Deposits of the meaty treacle arrive on a béchamel base with discs of melty fior di latte and chopped spring onions. If you get to a slice immediately you can easily eat it with your hands, but wait any longer and it starts to resemble one of Dali’s clocks: cheese, béchamel and Bolognese combining into a single indistinguishable mass. Spicy orange oil seeps all over the pan, your plate and potentially your shirt, and cutlery starts to seem like a good idea. Crusts, slightly charred from time spent inside the blazing hot Leonardo’s brick furnace, are best reserved then dipped into the little gravy boat of house-made ranch that comes with all the pizzas here.
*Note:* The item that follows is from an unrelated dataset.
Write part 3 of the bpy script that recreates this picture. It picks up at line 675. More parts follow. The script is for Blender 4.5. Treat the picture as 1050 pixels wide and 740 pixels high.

“I didn’t want to get too out there with the toppings until I was 100 per cent happy with the dough, because the dough is the most important part,” Stanton says. “[The idea] was sitting in my head for that long that as soon as I got the chance to do it, it worked first go, it was great. We got lucky.”
Stanton came up with the original Ramblr dish after a trip to Hong Kong, where he was inspired by the flavours of Xinjiang (a region in north-west China) cooking. The sauce is made from coarse beef mince cooked down with fiery gochujang (fermented chilli paste) instead of tomato, Shaoxing wine in place of the usual red, and stock infused with soy sauce. The Leo’s version swaps a bed of thick-cut noodles for one of chewy pizza dough.
“It’s so nice, we still get to make it even though Ramblr’s closed. People have a soft spot for it,” Stanton says. “It’s cool to see it live on.”